Selor, poète du street art

 

Les murs abandonnés de la ville s’habillent de poésie, les portes murées se parent de gaieté : David Selor et son fin renard sont passés par là.

  

L’artiste David Selor a revêtu la ville de Bordeaux d’une centaine d’œuvres au graphisme simple mais élégant, qui se déclinent dans un camaïeu de teintes douces, inhabituelles. C’est le feuilleton de Mimil, le renard, qui garde toujours son œil fermé, et n’a pas de bouche. L’animal garde-t-il en mémoire le portrait de ces enfants autistes que David a accompagné pendant un an, lors de son service civique européen au Portugal ? Il souhaitait alors devenir éducateur spécialisé. Sa vocation de délivrer des messages au plus grand nombre prenait forme. 

Tout a commencé à Cognac, à la grande époque des graffs sous les ponts, au sein d’un collectif d’artistes. Il ne savait pas encore qu’il pourrait un jour vivre de sa passion. S’est ensuivie une période de papier collé, dont la redoutable et rapide détérioration l’ont rapidement mené à s’exercer sur des surfaces murées, des parpaings, des portes condamnées. 

Au milieu des ronces et de la poussière, renait la fraîcheur apportée par les textes et l’attitude toujours sereine du renard. Comme Mimil, le grand-père de David, le renard est un taiseux, il ne parle que pour dire des choses importantes :

 

Encadré 

L’amour : 

Ce qu’on sème se consomme pendant que ceux qu’on s’aime se consument 

Les amants s’aimant s’attirent comme des aimants 

On s’envoie en l’air mais l’amour ne tombe pas du ciel 

L’innocence : 

L’arnaque était grosse comme un éléphant. Pourtant je me suis fait tromper. 

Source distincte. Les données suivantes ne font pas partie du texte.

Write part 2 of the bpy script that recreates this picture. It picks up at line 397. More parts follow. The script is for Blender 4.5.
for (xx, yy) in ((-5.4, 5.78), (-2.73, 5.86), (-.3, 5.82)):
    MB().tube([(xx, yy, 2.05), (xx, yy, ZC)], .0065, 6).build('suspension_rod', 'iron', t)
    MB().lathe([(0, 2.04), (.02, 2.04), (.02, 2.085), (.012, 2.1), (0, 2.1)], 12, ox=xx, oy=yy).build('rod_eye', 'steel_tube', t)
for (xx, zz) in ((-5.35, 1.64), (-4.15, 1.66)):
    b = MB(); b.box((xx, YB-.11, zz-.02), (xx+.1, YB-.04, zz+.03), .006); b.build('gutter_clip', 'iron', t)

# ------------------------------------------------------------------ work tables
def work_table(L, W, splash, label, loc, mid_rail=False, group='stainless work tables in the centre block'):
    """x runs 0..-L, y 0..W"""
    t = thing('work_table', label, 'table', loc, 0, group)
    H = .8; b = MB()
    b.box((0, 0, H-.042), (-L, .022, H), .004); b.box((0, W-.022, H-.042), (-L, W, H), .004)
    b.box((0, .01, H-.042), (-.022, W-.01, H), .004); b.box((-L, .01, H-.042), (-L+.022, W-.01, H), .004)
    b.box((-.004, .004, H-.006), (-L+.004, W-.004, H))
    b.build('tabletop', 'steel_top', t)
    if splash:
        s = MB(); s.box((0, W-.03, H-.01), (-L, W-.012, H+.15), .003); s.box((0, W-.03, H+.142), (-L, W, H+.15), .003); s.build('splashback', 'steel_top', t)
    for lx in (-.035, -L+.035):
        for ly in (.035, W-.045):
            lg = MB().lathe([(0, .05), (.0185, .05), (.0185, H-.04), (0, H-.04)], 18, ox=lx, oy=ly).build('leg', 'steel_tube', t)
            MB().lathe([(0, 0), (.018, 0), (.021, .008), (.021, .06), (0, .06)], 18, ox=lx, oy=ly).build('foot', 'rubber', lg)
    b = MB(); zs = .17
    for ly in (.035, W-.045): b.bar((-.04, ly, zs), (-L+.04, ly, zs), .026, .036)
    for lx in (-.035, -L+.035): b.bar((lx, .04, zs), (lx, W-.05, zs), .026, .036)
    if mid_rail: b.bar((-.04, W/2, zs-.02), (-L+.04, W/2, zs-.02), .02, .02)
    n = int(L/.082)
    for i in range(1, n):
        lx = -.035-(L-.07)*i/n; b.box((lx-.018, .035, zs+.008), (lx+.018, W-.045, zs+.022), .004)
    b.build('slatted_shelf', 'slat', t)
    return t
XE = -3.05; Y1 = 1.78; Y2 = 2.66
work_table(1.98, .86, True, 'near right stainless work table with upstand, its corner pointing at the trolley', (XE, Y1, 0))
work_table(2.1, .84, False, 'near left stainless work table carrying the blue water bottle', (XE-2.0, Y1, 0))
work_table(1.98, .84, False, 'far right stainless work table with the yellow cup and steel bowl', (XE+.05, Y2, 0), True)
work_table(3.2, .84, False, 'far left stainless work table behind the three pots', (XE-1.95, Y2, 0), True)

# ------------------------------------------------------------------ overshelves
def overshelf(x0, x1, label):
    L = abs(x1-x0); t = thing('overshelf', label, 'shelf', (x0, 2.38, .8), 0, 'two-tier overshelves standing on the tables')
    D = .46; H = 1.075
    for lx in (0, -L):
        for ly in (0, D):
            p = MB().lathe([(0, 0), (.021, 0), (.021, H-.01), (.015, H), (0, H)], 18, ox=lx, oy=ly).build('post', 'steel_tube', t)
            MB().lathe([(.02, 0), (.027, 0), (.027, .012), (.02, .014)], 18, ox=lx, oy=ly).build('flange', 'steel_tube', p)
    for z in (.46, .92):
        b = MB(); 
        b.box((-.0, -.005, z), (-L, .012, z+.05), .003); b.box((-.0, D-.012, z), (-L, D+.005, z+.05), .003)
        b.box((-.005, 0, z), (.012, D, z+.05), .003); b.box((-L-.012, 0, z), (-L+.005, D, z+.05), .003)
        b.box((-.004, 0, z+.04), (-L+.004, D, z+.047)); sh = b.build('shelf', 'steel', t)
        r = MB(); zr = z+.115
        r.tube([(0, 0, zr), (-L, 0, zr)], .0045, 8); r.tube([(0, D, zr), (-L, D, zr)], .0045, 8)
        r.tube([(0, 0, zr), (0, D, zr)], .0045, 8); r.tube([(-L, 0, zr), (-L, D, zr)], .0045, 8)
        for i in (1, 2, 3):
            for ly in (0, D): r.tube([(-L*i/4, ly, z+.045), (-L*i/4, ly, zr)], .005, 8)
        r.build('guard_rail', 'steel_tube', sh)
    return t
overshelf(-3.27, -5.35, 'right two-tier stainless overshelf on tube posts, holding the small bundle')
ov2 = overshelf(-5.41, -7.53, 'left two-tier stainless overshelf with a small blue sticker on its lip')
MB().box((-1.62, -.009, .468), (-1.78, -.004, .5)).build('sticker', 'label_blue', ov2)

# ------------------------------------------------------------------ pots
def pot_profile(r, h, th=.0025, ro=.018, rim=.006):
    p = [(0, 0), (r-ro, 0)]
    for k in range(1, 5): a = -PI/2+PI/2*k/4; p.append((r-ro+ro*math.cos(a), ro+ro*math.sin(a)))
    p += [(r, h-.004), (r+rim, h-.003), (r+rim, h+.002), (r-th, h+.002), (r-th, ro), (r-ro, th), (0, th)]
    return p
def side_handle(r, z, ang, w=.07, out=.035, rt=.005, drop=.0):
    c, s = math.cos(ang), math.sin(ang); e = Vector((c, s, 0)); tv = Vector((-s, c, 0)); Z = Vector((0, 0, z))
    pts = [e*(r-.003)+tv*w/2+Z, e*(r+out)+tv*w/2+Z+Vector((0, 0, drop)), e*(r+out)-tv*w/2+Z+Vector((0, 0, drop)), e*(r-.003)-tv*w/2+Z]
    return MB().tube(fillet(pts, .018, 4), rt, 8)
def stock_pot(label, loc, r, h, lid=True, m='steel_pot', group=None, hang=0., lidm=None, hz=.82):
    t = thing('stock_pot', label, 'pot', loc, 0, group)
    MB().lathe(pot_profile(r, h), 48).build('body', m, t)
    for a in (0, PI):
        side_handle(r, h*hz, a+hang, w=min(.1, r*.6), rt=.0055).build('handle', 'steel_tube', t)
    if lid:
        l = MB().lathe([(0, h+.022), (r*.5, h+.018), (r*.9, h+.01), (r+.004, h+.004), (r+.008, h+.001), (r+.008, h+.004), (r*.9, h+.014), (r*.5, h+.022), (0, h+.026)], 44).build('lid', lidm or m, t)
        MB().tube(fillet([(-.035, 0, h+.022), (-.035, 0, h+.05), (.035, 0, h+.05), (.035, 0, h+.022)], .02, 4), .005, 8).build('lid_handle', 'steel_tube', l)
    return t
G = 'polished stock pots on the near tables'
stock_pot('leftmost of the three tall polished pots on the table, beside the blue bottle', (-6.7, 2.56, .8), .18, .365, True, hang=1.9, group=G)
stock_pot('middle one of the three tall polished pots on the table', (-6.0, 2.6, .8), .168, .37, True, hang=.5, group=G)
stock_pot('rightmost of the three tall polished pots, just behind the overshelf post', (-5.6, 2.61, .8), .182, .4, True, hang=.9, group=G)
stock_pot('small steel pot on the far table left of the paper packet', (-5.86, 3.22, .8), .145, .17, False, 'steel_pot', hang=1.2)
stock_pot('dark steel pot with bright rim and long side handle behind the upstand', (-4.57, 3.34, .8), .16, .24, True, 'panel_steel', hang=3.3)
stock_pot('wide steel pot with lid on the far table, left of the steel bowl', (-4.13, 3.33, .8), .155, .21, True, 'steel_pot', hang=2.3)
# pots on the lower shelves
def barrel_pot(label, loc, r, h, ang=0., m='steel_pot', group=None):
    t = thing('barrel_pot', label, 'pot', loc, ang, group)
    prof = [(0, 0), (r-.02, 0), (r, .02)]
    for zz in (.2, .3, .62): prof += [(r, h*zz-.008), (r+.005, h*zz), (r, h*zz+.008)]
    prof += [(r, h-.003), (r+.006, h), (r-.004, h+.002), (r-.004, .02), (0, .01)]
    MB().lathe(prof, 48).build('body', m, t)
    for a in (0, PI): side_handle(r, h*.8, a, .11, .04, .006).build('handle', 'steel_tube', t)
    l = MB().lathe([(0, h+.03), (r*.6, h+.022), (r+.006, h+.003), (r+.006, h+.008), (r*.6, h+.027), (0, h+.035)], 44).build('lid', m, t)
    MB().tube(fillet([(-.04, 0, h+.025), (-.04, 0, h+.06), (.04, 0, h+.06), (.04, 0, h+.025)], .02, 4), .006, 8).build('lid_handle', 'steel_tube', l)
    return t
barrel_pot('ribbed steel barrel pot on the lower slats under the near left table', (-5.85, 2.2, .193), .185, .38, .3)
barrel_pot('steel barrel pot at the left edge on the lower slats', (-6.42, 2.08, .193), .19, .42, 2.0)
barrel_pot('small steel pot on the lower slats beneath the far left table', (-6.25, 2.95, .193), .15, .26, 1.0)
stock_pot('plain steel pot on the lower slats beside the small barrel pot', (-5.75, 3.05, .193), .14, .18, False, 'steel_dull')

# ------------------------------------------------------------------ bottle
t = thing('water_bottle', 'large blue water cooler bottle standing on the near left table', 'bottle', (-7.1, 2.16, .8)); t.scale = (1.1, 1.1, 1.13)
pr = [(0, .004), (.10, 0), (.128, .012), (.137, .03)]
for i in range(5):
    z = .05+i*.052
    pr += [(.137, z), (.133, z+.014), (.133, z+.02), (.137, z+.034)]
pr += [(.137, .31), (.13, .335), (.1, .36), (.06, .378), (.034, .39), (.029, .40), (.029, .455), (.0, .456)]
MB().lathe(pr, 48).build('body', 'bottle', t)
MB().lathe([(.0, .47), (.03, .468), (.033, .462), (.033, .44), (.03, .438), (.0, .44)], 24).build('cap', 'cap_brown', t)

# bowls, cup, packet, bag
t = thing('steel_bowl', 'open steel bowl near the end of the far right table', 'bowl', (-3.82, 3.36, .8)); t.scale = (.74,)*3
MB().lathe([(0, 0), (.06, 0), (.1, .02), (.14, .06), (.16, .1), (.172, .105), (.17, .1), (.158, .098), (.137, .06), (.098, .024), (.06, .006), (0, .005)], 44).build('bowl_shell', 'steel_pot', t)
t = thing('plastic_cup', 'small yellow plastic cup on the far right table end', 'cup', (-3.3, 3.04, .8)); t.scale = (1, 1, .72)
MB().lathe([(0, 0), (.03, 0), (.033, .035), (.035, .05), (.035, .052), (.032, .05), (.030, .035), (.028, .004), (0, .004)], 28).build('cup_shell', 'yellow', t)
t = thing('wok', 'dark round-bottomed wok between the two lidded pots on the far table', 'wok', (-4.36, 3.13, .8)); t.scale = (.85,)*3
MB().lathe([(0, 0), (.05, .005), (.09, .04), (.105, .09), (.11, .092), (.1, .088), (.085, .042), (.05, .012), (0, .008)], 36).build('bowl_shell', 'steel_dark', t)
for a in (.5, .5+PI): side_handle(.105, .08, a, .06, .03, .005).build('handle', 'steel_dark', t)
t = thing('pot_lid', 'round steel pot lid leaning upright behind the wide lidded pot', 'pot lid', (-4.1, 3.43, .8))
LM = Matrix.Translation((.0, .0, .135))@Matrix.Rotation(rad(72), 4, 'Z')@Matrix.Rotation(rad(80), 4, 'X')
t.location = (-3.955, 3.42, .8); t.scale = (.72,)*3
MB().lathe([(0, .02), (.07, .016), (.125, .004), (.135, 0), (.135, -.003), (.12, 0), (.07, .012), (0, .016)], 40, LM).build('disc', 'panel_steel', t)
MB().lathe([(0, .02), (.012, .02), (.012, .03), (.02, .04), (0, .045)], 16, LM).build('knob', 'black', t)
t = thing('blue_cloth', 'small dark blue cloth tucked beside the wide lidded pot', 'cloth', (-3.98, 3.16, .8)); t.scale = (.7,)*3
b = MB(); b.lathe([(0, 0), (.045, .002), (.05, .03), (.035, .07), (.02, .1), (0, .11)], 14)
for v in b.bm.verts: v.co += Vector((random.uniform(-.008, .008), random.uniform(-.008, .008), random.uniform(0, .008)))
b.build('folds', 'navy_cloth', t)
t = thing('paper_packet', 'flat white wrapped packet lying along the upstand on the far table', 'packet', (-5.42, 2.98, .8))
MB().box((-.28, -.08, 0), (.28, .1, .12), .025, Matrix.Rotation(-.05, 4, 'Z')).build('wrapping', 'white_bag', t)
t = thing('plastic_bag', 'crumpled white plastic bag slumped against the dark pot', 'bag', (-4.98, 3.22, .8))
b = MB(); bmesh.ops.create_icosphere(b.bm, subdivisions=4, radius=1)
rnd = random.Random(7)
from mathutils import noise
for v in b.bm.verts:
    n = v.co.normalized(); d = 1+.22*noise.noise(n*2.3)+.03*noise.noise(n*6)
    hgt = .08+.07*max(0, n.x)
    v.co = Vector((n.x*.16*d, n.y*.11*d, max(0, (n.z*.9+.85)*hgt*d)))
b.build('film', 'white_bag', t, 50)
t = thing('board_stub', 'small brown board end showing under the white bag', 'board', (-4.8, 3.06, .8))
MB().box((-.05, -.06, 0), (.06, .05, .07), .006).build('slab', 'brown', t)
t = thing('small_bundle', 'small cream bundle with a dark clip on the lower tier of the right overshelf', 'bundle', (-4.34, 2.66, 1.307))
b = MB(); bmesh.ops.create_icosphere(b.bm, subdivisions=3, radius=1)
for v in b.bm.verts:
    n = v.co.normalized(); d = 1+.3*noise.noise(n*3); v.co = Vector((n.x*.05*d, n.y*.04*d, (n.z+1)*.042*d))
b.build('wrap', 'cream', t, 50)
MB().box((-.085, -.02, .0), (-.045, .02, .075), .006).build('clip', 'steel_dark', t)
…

Je veux bien retourner à l’école, mais seulement en juillet août 

Plus on cherche des réponses, plus il y a de questions 

Le poète : 

L’herbe est plus verte ailleurs, même quand on voit la vie en rose 

Les excessifs du soir sont les victimes du matin 

Je pense donc je fuis 

 

Autant de petites bulles philosophiques offertes aux passants de la rue. À 31 ans, David Selor est devenu une signature. Les commandes abondent, la dernière en date étant une fresque de 12 mètres de haut par 6 mètres de long en hommage de Saint François-Xavier, au lycée de Tivoli. Le saint, à la tête de Mimil, danse au-dessus des blés en direction des nuages. Comme l’artiste, il décolle, car David Selor peut désormais s’affirmer artiste peintre professionnel.